We can suppose that $p_0 ≤ p_1 ≤ \cdots ≤ p_k$ and $q_0 ≤ q_1 ≤ \cdots ≤ q_n$ as well as $p_0 < q_0$.

(I quote these two paragraphs from authors' work)

Clearly, $p_0 \mid p$. It follows from $p_0 < q_0 ≤ q_1 ≤ \cdots ≤ q_n$ and $p_0, q_0, q_1, \cdots, q_n$ are all prime numbers that $p_0 \not \mid q_j$ for all $j$. Then $p_0 \not \mid q_0 q_1 \cdots q_n$ and thus $p_0 \not \mid p$, which is a contradiction.


  1. I would like to ask if my modification of authors' proof is correct. I can not understand why the authors did not take this shorter approach.

  2. In the proof, the authors said that

Consequently we have the prime factorization $$p − q = p_0 r_1 \cdots r_l$$
for some prime numbers $r_1 ,\cdots,r_l$.

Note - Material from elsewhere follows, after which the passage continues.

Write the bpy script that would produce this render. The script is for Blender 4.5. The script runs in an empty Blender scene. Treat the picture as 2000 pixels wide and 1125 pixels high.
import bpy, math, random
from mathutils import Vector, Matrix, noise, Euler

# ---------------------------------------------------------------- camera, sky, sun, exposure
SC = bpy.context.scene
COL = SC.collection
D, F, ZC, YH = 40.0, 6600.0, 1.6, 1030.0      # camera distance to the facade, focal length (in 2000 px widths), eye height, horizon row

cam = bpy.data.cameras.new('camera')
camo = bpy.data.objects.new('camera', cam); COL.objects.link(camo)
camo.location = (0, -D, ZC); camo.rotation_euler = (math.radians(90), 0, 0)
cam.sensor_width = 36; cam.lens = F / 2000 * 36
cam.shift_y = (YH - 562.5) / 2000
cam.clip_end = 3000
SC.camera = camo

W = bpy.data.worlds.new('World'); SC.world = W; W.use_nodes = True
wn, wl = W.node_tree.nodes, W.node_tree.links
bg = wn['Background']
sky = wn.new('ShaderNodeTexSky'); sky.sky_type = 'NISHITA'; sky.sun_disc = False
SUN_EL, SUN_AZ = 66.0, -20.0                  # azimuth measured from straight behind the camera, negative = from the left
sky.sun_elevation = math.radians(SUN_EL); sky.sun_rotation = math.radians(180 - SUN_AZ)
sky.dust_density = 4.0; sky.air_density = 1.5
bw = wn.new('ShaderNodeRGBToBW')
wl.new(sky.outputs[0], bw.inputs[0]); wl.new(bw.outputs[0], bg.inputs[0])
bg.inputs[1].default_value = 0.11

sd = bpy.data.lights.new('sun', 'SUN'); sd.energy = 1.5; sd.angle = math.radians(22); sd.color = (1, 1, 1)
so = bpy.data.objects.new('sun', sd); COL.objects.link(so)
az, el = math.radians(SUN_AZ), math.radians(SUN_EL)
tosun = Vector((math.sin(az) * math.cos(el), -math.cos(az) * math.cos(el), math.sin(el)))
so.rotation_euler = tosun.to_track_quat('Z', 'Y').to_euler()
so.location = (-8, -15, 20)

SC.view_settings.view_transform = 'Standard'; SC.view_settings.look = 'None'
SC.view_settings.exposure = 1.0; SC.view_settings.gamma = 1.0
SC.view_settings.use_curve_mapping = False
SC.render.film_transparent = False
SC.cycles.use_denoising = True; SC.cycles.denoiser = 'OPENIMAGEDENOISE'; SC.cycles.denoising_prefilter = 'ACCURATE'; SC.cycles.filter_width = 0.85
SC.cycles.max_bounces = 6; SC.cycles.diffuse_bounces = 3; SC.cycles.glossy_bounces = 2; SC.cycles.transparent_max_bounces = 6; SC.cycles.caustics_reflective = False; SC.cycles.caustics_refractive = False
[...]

It seems to me that this statement is not correct since it maybe the case that $r_1=\cdots=r_l=1$, which are not prime numbers. Is my understanding of this statement correct?

Thank you for your help!

Best Answer

  1. Your proof uses the following fact: if $p_0$ is prime and $p_0\nmid a$, $p_0\nmid b$, then $p_0\nmid ab$. While this is not a very advanced number theory fact, it does require proof given the standard (in my experience) definition of a prime as a number having exactly two positive divisors. It's quite possible that the proof of uniqueness of factorizations that you included was designed to not use this fact (perhaps the author wanted it to appear earlier in the book than that fact).

  2. Usually, mathematicians deem notation like this to include the possibility that $l=0$, that is, that there are no $r$s and that $p-q=p_0$.